Są to: Ludwik Holesz, Eugeniusz Marzec, Teofil Ociepka, Jerzy Sekuła i Erwin Sówka. Poza Erwinem Sówką wszyscy już nie żyją. Łączyło ich nie tylko miejsce zamieszkania – Górny Śląsk, praca zawodowa – poza Eugeniuszem Marcem wszyscy pracowali w kopalniach węgla kamiennego ale też stosunek do życia. Każdy z nich mógłby powiedzieć za Teofilem Ociepką: „Mam usposobienie mistyczno – religijne, szukałem więc wszystkiego, co mówi o sprawach zagadkowych”. Szukali w życiu duchowej głębi. Te ich poszukiwania wynikały być może, z chęci ucieczki od szarzyzny śląskiego krajobrazu, od ciężkiej pracy w kopalni, bo jak mówi Erwin Sówka: „Praca ta jest dla mnie cierpieniem i z tego cierpienia powstają obrazy”. Każdy z nich stworzył własną wizję świata, którą przekazywał w swoich obrazach. Poszukiwania ich biegły w różnych kierunkach, różne sprawy ich inspirowały i kształtowały ich filozofię życiową. Dla Teofila Ociepki i Erwina Sówki był to okultyzm, z tym, że Sówce dał on podstawę do dalszego zagłębiania się w religie i filozofie Wschodu. Sam Ociepka natomiast, osiągnął taki stopnień wtajemniczenia okultystycznego, że został Mistrzem. Poglądy jego, w różnym stopniu przejęli malarze amatorzy skupieni w tzw. Grupie Janowskiej / co znakomicie oddaje film Lecha Majewskiego Angelus /. Obok fascynacji Wschodem, Erwin Sówka tworzy też obrazy – moralitety, protesty przeciw odhumanizowaniu świata, przeciw materializmowi i konsumpcjonizmowi, przeciw dominacji maszyn. Dla Ludwika Holesza, odkryciem, które zaważyło na całym jego życiu, było znalezienie odcisku paproci na kawałku węgla. Zaczął szukać informacji o powstaniu węgla, o karbonie, ale w żadnej z przeczytanych książek nie znalazł odpowiedzi na nurtujące go pytanie - jak w tym okresie wyglądało życie, więc zaczął tworzyć własne wizje.
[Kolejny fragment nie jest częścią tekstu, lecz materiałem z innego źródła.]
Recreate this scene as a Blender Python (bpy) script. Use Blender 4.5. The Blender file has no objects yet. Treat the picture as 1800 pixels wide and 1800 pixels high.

Trzej z nich: Teofil Ociepka, Erwin Sówka i Ludwik Holesz zyskali sławę międzynarodową. Obrazy ich znajdują się we wszystkich znaczących muzeach zajmujących się sztuką nieprofesjonalną w Polsce i w Europie oraz w wielu prywatnych kolekcjach. Dwaj pozostali: Eugeniusz Marzec i Jerzy Sekuła znani są na Śląsku, co oczywiście nie obniża rangi ich malarstwa.
Na wystawie prezentujemy 60 prac. Powstała ona dzięki współpracy z Muzeum Śląskim w Katowicach, Muzeum Miejskim w Zabrzu, Biblioteką Śląską w Katowicach i Państwowym Muzeum Etnograficznym w Warszawie,. Wiele prac pochodzi z kolekcji własnej Muzeum im. Jacka Malczewskiego w Radomiu.
Wystawa będzie czynna do końca stycznia 2011 roku.